Northern British Columbia's First Nation leaders repeatedly rejected the proposed Enbridge Northern Gateway Pipelines from Alberta and so oil companies are shipping more oil by rail, which requires no new approval, and is inherently more environmentally risky than the pipeline they said was too risky. 

If you are more familiar with U.S. scientization of politics, it is like the Obama administration ignoring Yucca mountain science reports so that nuclear waste can remain in over 100 different locations of suspect quality: A win for environmental activists who wanted to flex their muscles but a loss for everyone else.

Yet in BC, they didn't stop anything, so now they say they will consider an 'alternative' pipeline - they can't admit they were just extorting when it came to the old one - and that they just want to be 'heard'. But they were heard, the government and Enbridge did talk with them for nearly a decade, and they listened when the various native groups said they did not want a new pipeline. So instead of a pipeline B.C. now has a 1.1 million barrel per day capacity that is maxed out and that Canadian Pacific Railway will need to augment - which is far worse for the environment they claim to care about. Not to mention that in 2013, there were also 110 train derailments in B.C., which is why a safer pipeline was proposed in the mid-2000s. 

The objection to the pipeline was mystifying and even more so is the backtracking. With environmental groups, opposition was expected because they think energy comes from a magical place, but natives claim to be more in tune with the land. If they cared about stewardship they would want a pipeline - North America builds the safest, most responsibly monitored pipelines in the world, most leaks are a few gallons before they are caught and that is even with legacy pipelines. 110 train derailments are obviously worse for everyone.

So what is the complaint about railroads, since they said a pipeline could not replace them?

"Before, our opposition was our only way to assert our rights and title, and now it's about the safety of our families, children and environment," said Chief Dan George of Burns Lake Band in their statement. "And if my community is any indication of the concern about oil by rail, and the conviction that they have to stop it, the rail and oil companies had better take notice and begin to talk with us."
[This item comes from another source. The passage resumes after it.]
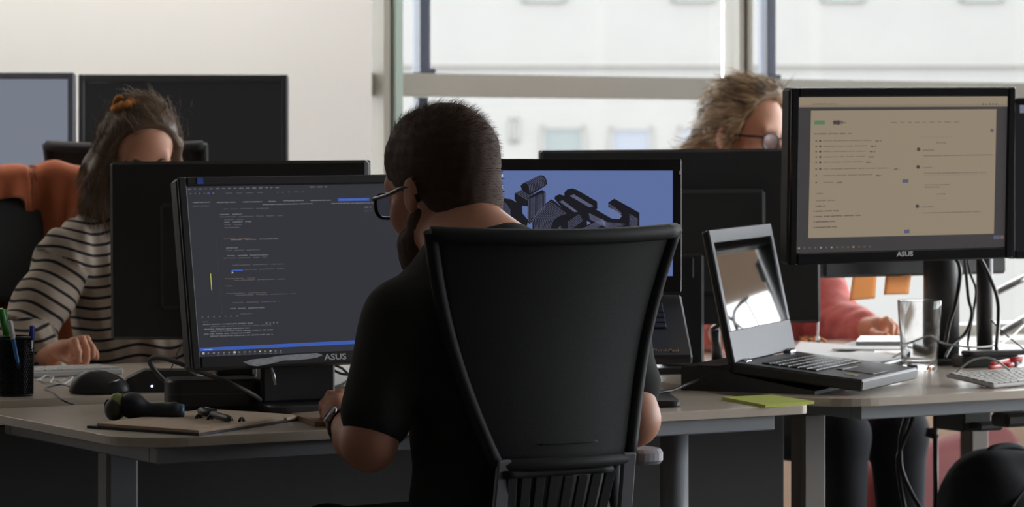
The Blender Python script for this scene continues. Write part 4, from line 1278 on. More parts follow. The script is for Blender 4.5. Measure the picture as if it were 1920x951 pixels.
for k in range(18):
    p = Hg.w(-.076, .01 + rng.normal(0, .02), .06 + rng.normal(0, .025)); dr = Hg.R @ np.array((-.7 + rng.normal(0, .3), rng.normal(0, .4), -.3 + rng.normal(0, .4)))
    a_ = rng.uniform(.015, .04); paths.append([p, p + dr * a_ * .5, p + dr * a_ - zD * .01, p + dr * a_ - zD * .03])
Vq, Fq = strands(paths, .00055); o_ = raw_mesh('hair_strands', Vq, Fq, M_HAIRG, hg); o_['kind'] = 'stuff'
M_HAIRG2 = mat('lit_brown_hair', (150, 116, 82), rough=0.45, var=0.2, scale=150, spec=0.5)  # golden strands put the light on her hair into the colour
Vq, Fq = strands([p_ for p_ in paths[:2600:3]], .0007); o_ = raw_mesh('hair_strands', Vq + zD * .0012, Fq, M_HAIRG2, hg); o_['kind'] = 'stuff'
M_TIE = mat('orange_scrunchie', (214, 138, 62), rough=0.8, var=0.12, scale=120)
m = MB()
tn = Hg.R @ np.array((.15, -.45, .9)); tx = np.cross(tn, (0, 1, 0)); tx /= np.linalg.norm(tx); ty = np.cross(tn, tx)
m.tube([Vector(tie - tn * .008 + (.021 + .004 * math.sin(5 * a_)) * (math.cos(a_) * tx + math.sin(a_) * ty)) for a_ in [k * 2 * math.pi / 30 for k in range(30)]], [.009 + .003 * math.sin(k * 2.3) for k in range(30)], 8, closed=True)
for s_ in (-1, 1):
    c0 = tie + tn * .004
    m.tube(catmull([Vector(c0), Vector(c0 + tx * s_ * .010 + tn * (.012 if s_ > 0 else .002)), Vector(c0 + tx * s_ * .022 + tn * (.006 if s_ > 0 else -.006)), Vector(c0 + tx * s_ * .030 - tn * .012)], 5), [.004, .005, .006, .007, .008, .008, .008, .008, .007, .007, .006, .006, .005, .004, .004, .003], 8, flat=.6)
m.build('hair_tie', M_TIE, wom)
m = MB()
for s_ in (-1, 1): m.tube(catmull([Vector(Hg.w(s_ * .014, .0935, .021)), Vector(Hg.w(s_ * .03, .0925, .027)), Vector(Hg.w(s_ * .05, .078, .021))], 4), .0028, 6)
m.build('eyebrows', M_HAIRG, wom)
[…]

That has to have politicians slapping their foreheads. Before it was not about safety, and everyone did talk to them, but native groups just wanted to prove they mattered. Now that their blocking effort worked, they are worried about the safety of rail due to their blocking of the safer alternative.  I would expect only a junior corporate or government staffer is being sent to the next meeting of the northern Chiefs given this new reality. Aboriginal groups were going to get a 10 percent stake in a $6 billion project and now find that they didn't get offered 11 or 12 percent or whatever they may secretly have been jockeying for under the pretense of 'safety', they could end up with nothing. Which is why they are making a 'counter-offer' pipeline.

Oil is going move to across the province because Canada is not America. President Obama may deny every science study finding the Keystone XL pipeline is safe but Canada does not. The natives probably now realize that, when it comes to government, activists will get one veto before politicians assume they will just keep blocking things and go around them, the same way they would if any corporation tried to do it.